Cuando Harold Bloom sentenció recientemente que no hay nada “radicalmente nuevo” en la literatura actual, encontró seguidores -y también detractores.
En la historia literaria siempre ha habido autores paradigmáticos y epígonos. No todos los autores de una generación o movimiento estético trascendieron.
Muchas veces los cambios radicales no se observan en la inmediatez sino muchos años después. La gloria de Kafka es tardía. Durante su vida ni siquiera él mismo supo que su obra sería clásica -y por eso pidió a su albacea Max Brod que quemara todos sus libros.
Ningún escritor sabe que está escribiendo una obra maestra, pues siempre es desconocida por su creador. Su fama, a menudo, es póstuma.
Y en algunos casos, el fervor de una obra se apaga rápidamente, o renace intermitentemente. Algunas obras del presente no contienen novedad, sino que apelan a la tradición, recuperando procedimientos clásicos.
Entre novedad y calidad siempre habrá un hiato.
No siempre lo nuevo tiene calidad estética. Ni siempre la novedad es moderna. ¿Es la novedad una ruptura con la tradición? No necesariamente.
Las rupturas siempre son excepciones a la tradición. Si Bloom ve “basura” en muchas obras está olvidando que siempre la ha habido, solo que en el pasado eran excepcionales, y ahora son las normas.
Pero Bloom olvida además que hay autores excepcionales dentro de esa “cultura-basura” (como diría Howard Gardner) de la actualidad literaria. Para que una obra tenga calidad no tiene que ser renovadora.
Proust en su momento no era un autor renovador, como sí lo fue Joyce, desde el punto de vista técnico.
De ahí que la calidad de un autor no la determina la voluntad de renovación. Bloom tampoco vislumbra que lo que no es nuevo, dentro de medio siglo, podría ser nuevo, pues no podemos verlo porque la luz del presente, a menudo, nos enceguece.

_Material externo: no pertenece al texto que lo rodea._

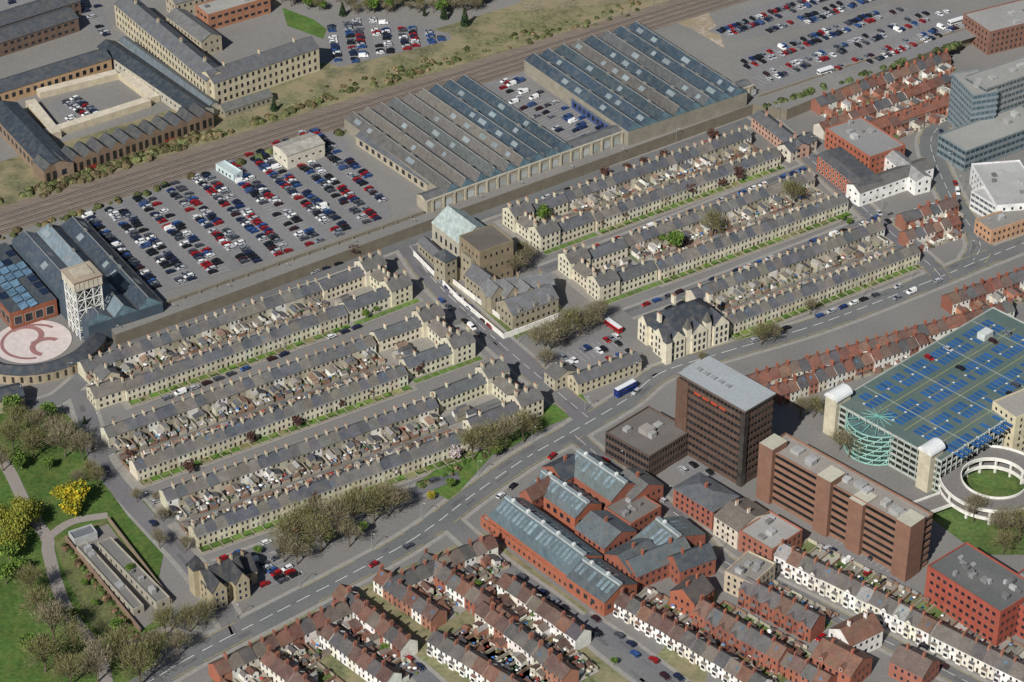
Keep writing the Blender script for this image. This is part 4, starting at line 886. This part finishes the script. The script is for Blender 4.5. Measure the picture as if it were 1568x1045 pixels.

También podría decirse que uno siempre piensa que el pasado fue mejor que el presente -como dice Jorge Manrique en su célebre poema: “Todo tiempo pasado fue mejor”.
En ese sentido, habría que pensar en los límites de lo nuevo, es decir, ¿dónde empieza y termina lo nuevo? La frase de Bloom parece escatológica, a juzgar que todo se acabó después de los maestros literarios.
Acaso Bloom olvida que cada época tiene sus novedades estéticas, y que vivimos en un tiempo de aceleración que hace que los objetos se vuelvan obsoletos rápidamente, tragados por la dinámica de un tiempo vertiginoso, cosa que no sucedía en el pasado.
Sin embargo, no podemos saber qué perdurará, como no lo supieron nuestros precursores.
Quizás hoy hay más prisa por publicar, menos silencio reflexivo y autocensura, y tal vez, más fe. Existe una industria editorial que no existía antes y que hace que se edite más y con menos calidad por una demanda inducida del mercado lector.
La raíz de la idea bloomiana de lo nuevo reside acaso en la originalidad, pero nadie es enteramente original. Ni Homero lo fue, que fue el primer poeta occidental.
Entonces, no podemos buscar novedad, pues la originalidad absoluta es un mito de creación. Lo “radicalmente nuevo” -que busca Bloom en la literatura actual-, nunca ha existido, ya que siempre lo nuevo es relativo. A no ser que quiera reducir la literatura a lo sagrado, a las obras sapienciales, en su búsqueda de sabiduría, que está -según él- en las obras maestras de su canon literario.
La originalidad no es una meta sino una búsqueda estilística, que se transforma siempre con el presente. Lo nuevo siempre ha existido porque se encarna en el presente.
La novedad siempre está enclavada en una tradición estéticamente determinada.
En síntesis, quizás convenga apuntar que el modo de leer hoy ha mutado, y por tanto, ya no podemos entender -ni disfrutar- la miríada de textos que circulan en el circuito del mundo editorial del mundo.